また阿部氏はCPUとともに登場するCore 2 Duo対応のデスクトップパソコン向けチップセット“Intel G965 Express”を発表した。G965はプログラマブルシェーダーを大幅に強化したと言われるグラフィックス機能内蔵チップセットであり、Core 2シリーズとG965の組み合わせによる“Bridge Creek”プラットフォームによって、デジタルホーム向けプラットフォームも進化させるとしている。デジタルホーム向けプラットフォーム技術“Viivテクノロジー”を構成するプラットフォームソフトウェアも、Core 2シリーズとG965に対応したバージョンにアップデートされる。
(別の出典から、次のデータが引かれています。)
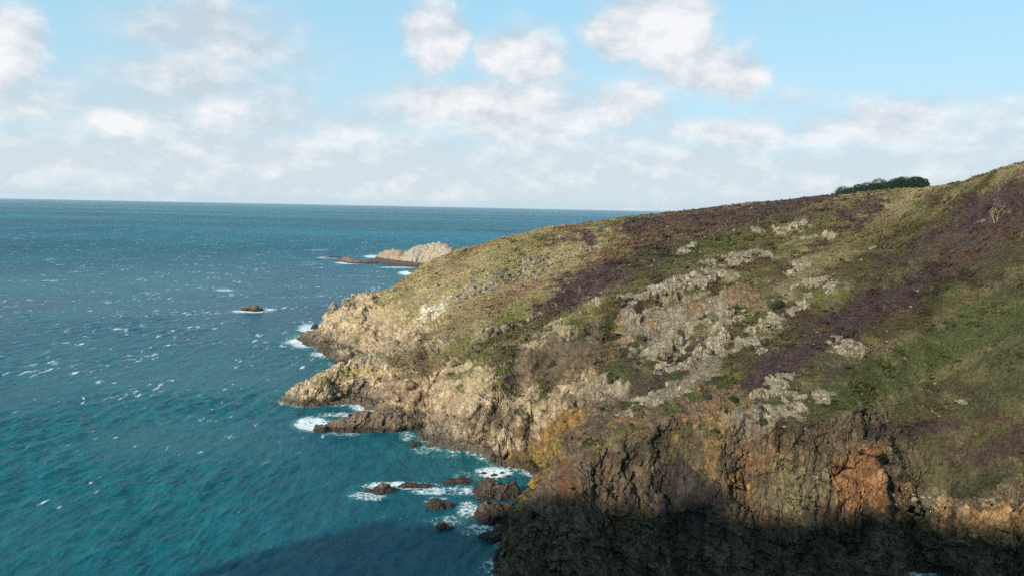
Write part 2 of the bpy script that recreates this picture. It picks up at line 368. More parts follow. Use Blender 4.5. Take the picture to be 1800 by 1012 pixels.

一方でノート向けCore 2 Duoは、既存のIntel 945GM/PM Expressシリーズのチップセットと組み合わせて提供される。
Core 2 Duoと新チップセット“Intel G965 Express”によるプラットフォームがもたらす利点 |
発表会にはゲストとして、(株)スクウェア・エニックス 代表取締役社長の和田洋一氏が登壇。一風変わった方向から、高性能CPUへのニーズについて語った。和田氏はE3 2006以降に日本で顕著になった、“ゲームには今以上の高性能は必要ない・高性能すぎて開発コストがかさみビジネスにならない”という意見に対して、ゲームの目指す方向性の多様化を認めつつも、“次世代プラットフォームへの取り組み”として緻密に描かれたCGを2点提示して、「リッチな体験していただくには、性能は不可欠である」と述べ、“リッチかシンプルか”の二項対立論に偏った見方を批判した。そして、ゲーム開発会社としてハイエンドへの方向性にギブアップすることはないと力説。リッチな体験を実現する強力なCPUの登場に歓迎を示した。
スクウェア・エニックス 代表取締役社長の和田洋一氏 | 和田氏が示した次世代のファイナルファンタジーシリーズをイメージしたCGの例。リッチなグラフィックスへのニーズが消えることはなく、それを体験するには高性能のハードウェアが必要という理にかなった論を披露した |
また同社が運営するMMORPG(大規模マルチプレイヤーRPG)『フロント ミッション オンライン』のベンチマークテストをPentium DとCore 2 Extremeで行なった結果を披露して、Core 2シリーズが実際のゲームでも優れた性能を発揮するとした。
“フロント ミッション オンライン オフィシャルベンチマークソフト”によるPentium D 940とCore 2 Extremeのテスト結果比較 |
2人目のゲストとして登壇した、(株)東芝 執行役上席常務 PC&ネットワーク社 社長の能仲久嗣氏は、Meromを搭載する製品として、家庭向けには“AVノートパソコン Qosmio”シリーズで、ビジネス向けには“Satellite”シリーズでCore 2 Duo対応製品を投入する予定を表明した。
Core 2シリーズでは、すでにCore 2 Extremeが秋葉原のパーツショップで販売を始めたほか、(株)サードウェーブが搭載製品の受注を開始するなど、すでに販売も始まっている。パソコンユーザーからの期待も高く、Core 2シリーズは今夏以降のパソコン・自作市場を席巻するCPUとなりそうだ。